_Directive:_
Everything from the first line of the entries below through the line holding "def onY(px, py, y): return" must be printed exactly as written.

_Exercise inputs:_
begin
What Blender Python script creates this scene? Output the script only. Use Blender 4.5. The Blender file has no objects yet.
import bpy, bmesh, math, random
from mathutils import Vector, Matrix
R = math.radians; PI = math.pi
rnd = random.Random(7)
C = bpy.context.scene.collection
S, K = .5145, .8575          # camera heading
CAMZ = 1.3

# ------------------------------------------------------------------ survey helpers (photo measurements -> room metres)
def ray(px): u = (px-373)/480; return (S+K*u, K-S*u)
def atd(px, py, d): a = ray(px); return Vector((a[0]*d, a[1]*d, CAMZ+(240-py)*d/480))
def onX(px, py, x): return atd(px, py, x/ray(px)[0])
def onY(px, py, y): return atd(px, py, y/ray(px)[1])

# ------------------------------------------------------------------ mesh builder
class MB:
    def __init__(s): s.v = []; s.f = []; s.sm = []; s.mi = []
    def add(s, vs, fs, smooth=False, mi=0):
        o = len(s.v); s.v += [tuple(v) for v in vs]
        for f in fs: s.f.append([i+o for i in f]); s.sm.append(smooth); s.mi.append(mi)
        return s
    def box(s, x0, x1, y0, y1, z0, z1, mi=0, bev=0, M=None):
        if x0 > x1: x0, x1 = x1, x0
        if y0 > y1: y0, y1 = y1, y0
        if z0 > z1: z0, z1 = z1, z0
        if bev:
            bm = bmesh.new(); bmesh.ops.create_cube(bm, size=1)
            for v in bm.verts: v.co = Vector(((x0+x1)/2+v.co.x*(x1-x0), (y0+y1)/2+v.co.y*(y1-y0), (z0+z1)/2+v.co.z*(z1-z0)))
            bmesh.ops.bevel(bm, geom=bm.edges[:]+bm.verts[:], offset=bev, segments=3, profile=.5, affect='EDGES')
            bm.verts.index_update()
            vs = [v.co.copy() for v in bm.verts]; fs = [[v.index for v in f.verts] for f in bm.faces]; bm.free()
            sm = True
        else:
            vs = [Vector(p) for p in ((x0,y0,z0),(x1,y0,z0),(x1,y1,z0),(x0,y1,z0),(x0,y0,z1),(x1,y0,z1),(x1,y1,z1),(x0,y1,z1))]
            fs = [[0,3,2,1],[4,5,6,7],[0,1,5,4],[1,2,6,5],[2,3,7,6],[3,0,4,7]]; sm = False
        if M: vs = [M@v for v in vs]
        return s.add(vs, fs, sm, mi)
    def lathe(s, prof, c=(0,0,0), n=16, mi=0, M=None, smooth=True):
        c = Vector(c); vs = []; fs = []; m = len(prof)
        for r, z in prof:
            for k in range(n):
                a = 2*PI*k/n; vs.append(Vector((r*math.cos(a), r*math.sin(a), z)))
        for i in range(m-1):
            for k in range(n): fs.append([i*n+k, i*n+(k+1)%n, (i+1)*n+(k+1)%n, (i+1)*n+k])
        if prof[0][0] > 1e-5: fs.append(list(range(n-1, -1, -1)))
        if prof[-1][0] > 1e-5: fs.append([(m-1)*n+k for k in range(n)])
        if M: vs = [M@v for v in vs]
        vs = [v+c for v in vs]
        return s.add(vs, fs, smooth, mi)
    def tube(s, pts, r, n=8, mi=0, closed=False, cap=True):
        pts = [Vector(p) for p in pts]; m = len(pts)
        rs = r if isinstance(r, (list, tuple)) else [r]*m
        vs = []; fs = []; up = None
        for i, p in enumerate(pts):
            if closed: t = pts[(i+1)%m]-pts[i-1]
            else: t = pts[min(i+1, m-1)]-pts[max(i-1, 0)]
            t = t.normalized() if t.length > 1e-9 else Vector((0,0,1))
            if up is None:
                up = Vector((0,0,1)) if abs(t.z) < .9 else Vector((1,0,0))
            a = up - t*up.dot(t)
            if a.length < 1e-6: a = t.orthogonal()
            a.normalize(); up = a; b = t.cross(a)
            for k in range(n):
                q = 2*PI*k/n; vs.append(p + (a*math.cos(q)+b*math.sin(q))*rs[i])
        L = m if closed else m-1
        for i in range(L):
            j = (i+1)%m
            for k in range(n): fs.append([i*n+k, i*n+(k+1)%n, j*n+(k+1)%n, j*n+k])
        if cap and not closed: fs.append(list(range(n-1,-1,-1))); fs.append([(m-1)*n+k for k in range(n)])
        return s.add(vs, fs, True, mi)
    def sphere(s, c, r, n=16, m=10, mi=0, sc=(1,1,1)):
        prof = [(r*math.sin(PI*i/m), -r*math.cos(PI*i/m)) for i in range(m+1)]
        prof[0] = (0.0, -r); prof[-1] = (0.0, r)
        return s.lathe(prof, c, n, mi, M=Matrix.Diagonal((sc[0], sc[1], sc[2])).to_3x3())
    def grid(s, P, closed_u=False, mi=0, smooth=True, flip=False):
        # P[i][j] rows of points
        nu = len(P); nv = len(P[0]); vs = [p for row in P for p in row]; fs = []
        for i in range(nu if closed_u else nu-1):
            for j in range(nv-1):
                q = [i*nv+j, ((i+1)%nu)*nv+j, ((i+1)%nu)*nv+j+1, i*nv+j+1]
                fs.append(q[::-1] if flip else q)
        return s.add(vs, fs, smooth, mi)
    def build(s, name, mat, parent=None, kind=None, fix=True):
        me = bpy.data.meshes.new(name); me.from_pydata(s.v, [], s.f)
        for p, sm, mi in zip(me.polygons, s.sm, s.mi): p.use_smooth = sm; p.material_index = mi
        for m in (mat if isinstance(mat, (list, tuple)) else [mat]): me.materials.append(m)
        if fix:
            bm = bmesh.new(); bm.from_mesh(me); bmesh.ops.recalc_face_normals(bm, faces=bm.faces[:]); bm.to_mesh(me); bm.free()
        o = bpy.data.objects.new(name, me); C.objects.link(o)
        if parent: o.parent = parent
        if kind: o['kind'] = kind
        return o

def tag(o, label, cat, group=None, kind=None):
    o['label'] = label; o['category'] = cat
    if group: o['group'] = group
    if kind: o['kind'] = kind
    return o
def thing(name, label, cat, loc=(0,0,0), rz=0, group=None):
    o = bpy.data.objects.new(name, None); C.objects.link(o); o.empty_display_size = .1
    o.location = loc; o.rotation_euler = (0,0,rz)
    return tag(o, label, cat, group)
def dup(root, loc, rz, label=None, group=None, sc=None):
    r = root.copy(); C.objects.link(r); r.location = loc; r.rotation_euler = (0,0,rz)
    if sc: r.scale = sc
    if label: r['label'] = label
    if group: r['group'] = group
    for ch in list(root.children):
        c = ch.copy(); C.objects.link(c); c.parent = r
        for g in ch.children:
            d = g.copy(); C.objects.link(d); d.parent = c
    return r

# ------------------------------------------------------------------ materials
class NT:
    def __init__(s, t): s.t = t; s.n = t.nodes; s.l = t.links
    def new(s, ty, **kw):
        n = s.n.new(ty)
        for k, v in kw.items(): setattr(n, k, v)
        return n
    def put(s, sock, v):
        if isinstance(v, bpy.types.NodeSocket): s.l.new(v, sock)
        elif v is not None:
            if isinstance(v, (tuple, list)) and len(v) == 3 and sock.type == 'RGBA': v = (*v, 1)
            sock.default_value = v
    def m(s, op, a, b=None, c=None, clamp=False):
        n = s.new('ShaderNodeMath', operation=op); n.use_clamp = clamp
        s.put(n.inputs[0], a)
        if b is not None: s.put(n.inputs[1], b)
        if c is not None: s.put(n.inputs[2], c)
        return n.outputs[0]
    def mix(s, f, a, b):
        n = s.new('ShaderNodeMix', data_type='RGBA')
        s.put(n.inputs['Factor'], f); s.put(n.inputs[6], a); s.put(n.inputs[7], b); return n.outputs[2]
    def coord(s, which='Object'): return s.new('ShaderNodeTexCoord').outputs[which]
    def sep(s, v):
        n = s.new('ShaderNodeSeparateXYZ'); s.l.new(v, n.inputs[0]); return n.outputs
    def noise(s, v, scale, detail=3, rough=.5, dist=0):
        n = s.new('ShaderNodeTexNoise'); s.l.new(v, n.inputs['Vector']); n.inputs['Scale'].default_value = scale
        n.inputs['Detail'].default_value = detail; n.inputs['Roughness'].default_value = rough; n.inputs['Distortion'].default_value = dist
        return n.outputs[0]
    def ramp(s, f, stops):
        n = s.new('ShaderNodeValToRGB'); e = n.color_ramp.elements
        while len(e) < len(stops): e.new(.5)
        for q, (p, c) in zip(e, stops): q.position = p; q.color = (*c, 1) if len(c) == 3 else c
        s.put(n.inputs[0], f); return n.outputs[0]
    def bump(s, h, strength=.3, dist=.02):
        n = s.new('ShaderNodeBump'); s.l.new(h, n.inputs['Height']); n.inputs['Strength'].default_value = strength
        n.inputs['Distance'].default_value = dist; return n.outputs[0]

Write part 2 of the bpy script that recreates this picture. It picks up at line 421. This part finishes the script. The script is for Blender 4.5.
end
_Solution to the exercise:_
What Blender Python script creates this scene? Output the script only. Use Blender 4.5. The Blender file has no objects yet.
import bpy, bmesh, math, random
from mathutils import Vector, Matrix
R = math.radians; PI = math.pi
rnd = random.Random(7)
C = bpy.context.scene.collection
S, K = .5145, .8575          # camera heading
CAMZ = 1.3

# ------------------------------------------------------------------ survey helpers (photo measurements -> room metres)
def ray(px): u = (px-373)/480; return (S+K*u, K-S*u)
def atd(px, py, d): a = ray(px); return Vector((a[0]*d, a[1]*d, CAMZ+(240-py)*d/480))
def onX(px, py, x): return atd(px, py, x/ray(px)[0])
def onY(px, py, y): return atd(px, py, y/ray(px)[1])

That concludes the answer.